51°21′34″N 1°26′39″E / 51.3594°N 1.4441°E
The Palace Cinema is an independent single-screen cinema in Broadstairs, Kent, England. Housed in a converted commercial building, it opened in 1965 as the Windsor Cinema, and was renamed the Palace in 2006. It now shows mainly independent films. The Grade II listed building is in Harbour Street, close to the beach at Viking Bay.
No records have yet been found regarding the construction of the original building. It appears in images from the early/mid-1900s (the dark building in the centre of an 1840 engraving), the period in which Broadstairs developed fully from a village of fishing people and sailors into a popular resort town.
In photographic postcards from the 1890s onwards, it appears with windows on three storeys. In the Broadstairs & St Peter's Street Directory for 1900 it was listed as a wheelwright's premises.
In 1912 the building was hollowed out and turned into one large space by historian Sir Guy Laking, a collector of armour, whose family holidayed next door at York Gate House. Named 'York Gate Hall', it was designed in neo-classical style to house his armour collection, with windows on three sides, clad in local brick and flint to blend with other buildings on Harbour Street.[1][2]
Laking died in 1919 and the hall was sold to Broadstairs and St Peter's Urban District Council. Until the 1950s it was used to store beach equipment and hired out in the season for family entertainment, 16mm cartoon shows and puppet shows.[2] One regular hire was the Laurey Puppet Theatre,[3] whose Joy Laurey created the 'Mr Turnip' puppet character for one of the first British television programmes for children, Whirligig.
In the early/mid 1960s, after Broadstairs' two purpose-built cinemas - the Odeon[4] and the Picture House - had both closed, the hall operated briefly as 'York Gate Cinema'.
York Gate Hall was permanently converted into a cinema by R H Field of Winfield Cinemas, who had also owned the Carlton and Regal in nearby Westgate and Birchington.[1] The 'Windsor' had a 29-seat balcony with 126 seats in the stalls below reached by a staircase, an enclosed projection box with 35mm projector, a new entrance on Harbour Street into a small foyer leading to a fully blacked-out auditorium with a curtained screen.[1]
The internal layout has remained largely unchanged ever since. The building itself, Grade II listed by Historic England in 1974,[2][5] is still leased from Thanet District Council.
The Windsor changed hands in 1986, was renovated, and began a regular partnership with Thanet Film Society (est.1995),[6] part of the British Federation of Film Societies, which expanded the cinema's mainstream film programme to offer a weekly 'art house' film.
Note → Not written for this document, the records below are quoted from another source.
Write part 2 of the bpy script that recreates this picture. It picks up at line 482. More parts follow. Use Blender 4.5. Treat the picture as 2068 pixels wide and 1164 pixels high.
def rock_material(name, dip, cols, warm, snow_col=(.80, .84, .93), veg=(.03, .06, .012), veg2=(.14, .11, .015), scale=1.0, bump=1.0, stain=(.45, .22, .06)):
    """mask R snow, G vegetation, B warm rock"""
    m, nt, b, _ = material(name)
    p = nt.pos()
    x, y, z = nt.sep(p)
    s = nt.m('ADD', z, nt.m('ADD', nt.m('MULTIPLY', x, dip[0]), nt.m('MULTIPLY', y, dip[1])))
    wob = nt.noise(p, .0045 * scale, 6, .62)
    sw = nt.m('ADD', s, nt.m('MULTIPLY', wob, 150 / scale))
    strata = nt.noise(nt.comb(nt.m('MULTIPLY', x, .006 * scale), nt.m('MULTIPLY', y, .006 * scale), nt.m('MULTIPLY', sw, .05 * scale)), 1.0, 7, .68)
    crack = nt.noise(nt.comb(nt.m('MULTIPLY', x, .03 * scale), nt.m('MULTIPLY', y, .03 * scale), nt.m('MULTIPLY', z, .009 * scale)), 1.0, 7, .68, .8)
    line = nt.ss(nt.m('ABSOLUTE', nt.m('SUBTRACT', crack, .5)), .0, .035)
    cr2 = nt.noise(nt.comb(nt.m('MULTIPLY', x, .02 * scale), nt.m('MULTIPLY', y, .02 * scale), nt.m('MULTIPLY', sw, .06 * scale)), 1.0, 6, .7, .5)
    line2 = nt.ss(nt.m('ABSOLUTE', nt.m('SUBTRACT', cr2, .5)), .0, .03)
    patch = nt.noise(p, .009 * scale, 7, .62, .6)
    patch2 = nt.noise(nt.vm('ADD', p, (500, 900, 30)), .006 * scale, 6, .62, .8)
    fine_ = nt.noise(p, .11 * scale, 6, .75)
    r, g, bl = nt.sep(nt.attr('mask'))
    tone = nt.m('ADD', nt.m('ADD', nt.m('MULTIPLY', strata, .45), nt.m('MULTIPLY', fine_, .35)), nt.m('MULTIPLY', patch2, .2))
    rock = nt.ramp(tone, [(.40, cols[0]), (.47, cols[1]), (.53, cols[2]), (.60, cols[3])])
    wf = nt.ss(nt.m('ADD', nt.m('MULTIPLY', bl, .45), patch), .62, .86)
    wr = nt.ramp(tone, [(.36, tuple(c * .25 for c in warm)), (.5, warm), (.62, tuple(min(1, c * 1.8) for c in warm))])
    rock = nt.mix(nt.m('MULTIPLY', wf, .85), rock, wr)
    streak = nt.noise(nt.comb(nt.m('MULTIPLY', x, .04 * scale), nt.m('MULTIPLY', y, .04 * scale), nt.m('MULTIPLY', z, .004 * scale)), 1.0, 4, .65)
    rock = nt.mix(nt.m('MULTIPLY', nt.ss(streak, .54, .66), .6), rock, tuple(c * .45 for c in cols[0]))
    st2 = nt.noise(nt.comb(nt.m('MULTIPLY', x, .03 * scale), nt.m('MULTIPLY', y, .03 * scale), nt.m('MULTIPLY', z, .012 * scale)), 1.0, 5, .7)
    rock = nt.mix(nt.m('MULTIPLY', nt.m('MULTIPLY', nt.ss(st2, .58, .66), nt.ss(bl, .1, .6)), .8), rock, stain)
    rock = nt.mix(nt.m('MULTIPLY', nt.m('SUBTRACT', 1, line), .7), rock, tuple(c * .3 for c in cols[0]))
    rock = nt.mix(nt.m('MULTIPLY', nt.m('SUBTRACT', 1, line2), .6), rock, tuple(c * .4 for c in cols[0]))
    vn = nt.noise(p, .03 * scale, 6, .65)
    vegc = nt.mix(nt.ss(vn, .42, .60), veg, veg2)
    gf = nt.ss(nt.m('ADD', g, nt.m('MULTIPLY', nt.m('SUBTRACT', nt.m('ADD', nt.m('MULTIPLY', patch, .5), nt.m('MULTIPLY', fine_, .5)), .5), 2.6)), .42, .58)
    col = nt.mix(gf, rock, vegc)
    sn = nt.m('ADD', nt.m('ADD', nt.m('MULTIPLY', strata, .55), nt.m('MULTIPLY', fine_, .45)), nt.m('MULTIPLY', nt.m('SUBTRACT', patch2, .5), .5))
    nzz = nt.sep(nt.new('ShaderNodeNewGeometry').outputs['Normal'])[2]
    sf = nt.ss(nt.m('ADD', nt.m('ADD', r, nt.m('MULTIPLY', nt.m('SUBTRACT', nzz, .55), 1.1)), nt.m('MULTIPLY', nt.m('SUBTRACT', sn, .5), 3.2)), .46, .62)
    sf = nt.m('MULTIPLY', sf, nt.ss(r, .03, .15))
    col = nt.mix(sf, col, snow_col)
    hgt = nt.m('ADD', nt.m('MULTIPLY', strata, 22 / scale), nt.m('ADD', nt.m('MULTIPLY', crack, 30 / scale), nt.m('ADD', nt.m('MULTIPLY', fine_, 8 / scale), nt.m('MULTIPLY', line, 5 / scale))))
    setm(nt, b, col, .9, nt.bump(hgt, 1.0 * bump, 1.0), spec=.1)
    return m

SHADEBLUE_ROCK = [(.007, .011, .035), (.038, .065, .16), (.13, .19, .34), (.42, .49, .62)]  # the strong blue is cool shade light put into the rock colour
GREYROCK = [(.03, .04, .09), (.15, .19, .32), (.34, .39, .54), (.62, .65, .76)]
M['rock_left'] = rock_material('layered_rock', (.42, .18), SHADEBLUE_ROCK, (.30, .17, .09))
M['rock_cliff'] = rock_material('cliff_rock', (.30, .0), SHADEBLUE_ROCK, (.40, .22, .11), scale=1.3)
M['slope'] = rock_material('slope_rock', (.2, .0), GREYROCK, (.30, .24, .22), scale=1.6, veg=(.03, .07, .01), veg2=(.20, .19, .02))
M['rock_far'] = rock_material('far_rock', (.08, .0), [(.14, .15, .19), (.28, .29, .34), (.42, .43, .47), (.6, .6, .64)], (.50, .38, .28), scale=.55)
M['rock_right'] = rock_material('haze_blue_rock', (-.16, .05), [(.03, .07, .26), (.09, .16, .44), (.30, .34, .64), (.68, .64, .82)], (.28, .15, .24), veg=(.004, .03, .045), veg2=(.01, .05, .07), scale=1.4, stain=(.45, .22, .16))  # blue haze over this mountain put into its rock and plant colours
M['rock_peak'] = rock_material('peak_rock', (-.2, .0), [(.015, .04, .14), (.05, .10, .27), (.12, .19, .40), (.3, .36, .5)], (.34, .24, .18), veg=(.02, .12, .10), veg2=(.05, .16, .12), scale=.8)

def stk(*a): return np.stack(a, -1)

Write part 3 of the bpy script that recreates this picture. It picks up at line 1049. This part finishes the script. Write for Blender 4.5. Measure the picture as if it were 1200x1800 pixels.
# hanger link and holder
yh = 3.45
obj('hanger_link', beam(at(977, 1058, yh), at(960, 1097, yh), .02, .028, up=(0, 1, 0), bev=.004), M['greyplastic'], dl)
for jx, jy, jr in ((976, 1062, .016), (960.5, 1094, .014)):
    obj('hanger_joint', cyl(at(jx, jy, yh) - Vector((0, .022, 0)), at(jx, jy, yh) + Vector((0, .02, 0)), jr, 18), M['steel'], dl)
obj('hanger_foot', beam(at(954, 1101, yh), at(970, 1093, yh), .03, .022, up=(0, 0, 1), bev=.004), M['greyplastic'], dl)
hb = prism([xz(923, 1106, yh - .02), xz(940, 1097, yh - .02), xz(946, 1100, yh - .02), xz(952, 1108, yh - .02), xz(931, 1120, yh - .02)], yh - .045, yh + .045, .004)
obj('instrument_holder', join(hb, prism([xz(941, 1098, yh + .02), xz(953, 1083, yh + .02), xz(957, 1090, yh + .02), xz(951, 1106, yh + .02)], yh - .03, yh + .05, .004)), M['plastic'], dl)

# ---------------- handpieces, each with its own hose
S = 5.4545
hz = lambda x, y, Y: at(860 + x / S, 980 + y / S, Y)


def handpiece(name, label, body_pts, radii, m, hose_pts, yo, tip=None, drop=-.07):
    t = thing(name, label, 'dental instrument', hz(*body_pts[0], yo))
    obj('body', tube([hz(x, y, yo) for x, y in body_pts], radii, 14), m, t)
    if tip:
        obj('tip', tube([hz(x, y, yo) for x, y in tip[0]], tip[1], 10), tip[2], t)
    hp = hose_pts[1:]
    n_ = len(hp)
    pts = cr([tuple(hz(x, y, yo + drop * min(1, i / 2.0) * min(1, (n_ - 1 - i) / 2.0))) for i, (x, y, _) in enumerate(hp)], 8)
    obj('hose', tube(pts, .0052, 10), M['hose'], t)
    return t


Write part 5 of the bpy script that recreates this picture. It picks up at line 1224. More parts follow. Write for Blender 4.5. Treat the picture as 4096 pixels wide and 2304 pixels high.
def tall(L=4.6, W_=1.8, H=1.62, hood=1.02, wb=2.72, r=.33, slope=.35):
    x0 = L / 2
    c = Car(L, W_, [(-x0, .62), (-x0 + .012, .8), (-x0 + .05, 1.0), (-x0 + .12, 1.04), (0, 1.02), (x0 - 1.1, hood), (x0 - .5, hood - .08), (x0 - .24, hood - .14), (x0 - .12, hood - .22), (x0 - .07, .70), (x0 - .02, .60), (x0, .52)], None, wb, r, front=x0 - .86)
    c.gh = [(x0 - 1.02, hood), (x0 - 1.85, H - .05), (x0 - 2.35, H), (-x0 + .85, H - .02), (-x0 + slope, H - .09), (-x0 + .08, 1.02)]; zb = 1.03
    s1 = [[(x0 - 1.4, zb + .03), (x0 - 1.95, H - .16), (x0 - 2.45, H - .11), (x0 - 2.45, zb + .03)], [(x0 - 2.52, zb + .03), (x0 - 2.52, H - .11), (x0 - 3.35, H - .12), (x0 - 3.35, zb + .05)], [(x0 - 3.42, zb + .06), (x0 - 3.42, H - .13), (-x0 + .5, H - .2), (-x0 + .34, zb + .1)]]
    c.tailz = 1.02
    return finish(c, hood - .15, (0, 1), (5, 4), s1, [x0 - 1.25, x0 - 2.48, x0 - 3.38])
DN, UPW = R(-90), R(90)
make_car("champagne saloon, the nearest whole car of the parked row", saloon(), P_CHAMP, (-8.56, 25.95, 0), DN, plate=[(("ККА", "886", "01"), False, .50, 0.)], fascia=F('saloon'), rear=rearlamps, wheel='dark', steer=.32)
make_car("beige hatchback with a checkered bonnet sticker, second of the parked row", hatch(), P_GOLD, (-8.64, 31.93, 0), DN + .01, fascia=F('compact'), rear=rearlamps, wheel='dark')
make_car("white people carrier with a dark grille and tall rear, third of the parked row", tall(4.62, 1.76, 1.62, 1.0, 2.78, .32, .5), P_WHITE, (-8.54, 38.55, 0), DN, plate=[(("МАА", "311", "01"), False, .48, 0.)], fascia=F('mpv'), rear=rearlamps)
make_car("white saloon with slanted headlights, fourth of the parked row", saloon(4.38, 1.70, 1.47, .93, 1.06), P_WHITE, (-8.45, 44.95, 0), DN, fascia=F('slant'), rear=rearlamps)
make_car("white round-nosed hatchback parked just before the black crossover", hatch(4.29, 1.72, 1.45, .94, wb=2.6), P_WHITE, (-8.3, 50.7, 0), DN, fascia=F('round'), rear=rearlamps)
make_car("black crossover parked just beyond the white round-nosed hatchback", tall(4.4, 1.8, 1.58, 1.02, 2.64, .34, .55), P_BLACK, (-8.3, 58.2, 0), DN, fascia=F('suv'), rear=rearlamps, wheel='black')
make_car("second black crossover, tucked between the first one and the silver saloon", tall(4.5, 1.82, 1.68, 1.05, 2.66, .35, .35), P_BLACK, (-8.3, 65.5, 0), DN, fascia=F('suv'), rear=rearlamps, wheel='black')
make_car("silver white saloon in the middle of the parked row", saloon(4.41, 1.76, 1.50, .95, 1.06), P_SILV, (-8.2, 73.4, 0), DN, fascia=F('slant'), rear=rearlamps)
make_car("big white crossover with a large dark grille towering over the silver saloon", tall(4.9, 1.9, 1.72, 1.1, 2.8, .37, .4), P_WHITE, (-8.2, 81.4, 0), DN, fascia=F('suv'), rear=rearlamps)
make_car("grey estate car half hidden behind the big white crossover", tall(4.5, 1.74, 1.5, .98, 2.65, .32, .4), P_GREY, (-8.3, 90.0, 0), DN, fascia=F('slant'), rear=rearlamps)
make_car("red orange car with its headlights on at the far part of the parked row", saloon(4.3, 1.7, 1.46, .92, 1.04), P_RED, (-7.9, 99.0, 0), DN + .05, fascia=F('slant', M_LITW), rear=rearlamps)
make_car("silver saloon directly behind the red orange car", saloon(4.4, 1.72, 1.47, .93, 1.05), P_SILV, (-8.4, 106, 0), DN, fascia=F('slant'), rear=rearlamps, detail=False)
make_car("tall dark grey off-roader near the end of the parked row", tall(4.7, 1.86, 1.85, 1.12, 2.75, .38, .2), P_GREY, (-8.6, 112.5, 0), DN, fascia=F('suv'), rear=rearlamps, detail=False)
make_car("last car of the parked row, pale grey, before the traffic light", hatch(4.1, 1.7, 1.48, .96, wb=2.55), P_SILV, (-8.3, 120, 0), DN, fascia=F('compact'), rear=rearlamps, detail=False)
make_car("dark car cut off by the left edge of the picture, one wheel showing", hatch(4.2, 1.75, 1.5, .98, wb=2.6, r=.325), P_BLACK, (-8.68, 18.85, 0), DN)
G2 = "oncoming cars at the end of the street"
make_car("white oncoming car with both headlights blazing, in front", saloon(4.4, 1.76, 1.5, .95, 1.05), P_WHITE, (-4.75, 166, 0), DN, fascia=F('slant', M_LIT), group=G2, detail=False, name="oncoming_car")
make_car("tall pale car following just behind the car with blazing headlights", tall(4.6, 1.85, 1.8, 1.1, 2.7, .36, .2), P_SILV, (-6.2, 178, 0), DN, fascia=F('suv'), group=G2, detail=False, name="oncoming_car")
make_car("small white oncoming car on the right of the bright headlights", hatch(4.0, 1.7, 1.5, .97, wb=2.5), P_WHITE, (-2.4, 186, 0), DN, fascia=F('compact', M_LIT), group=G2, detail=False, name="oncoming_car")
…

From 2006, its third owners converted it into a digital cinema with a 2K projector and Dolby Digital 5.1 surround sound, installed a screen almost the width of the building, enlarged the foyer for more concessions space and refurbished throughout, reducing the total seating capacity to 111.[1] They renamed the cinema the 'Palace' and brought in an illuminated cinema organ.[7] In 2008 they were interviewed by The Guardian newspaper for an article about the 10 best independent small cinemas in the UK.[8]
In 2016 the cinema was taken on by its fourth and current owners. As well as changes including online ticketing and built-in air conditioning, they moved the cinema's programme away from more mainstream films, tagging the Palace as a place 'for people who love independent film'. By 2020, the Palace's programme was a mix of new and classic independent film, approximately one third of which was foreign language, also including live events and national and local community, cultural and education links with partners including Turner Contemporary[9] and Into Film.[10]
In 2021 it was named by Time Out as one of the 50 best cinemas in the UK and Ireland.[11]
The Palace has been a film location, featuring as a village hall in The Lady in the Van (2015), visited by Maggie Smith as 'Miss Shepherd',[12] and as itself in an early scene featuring Rose Byrne and Chris O'Dowd in Juliet, Naked (2018).[13]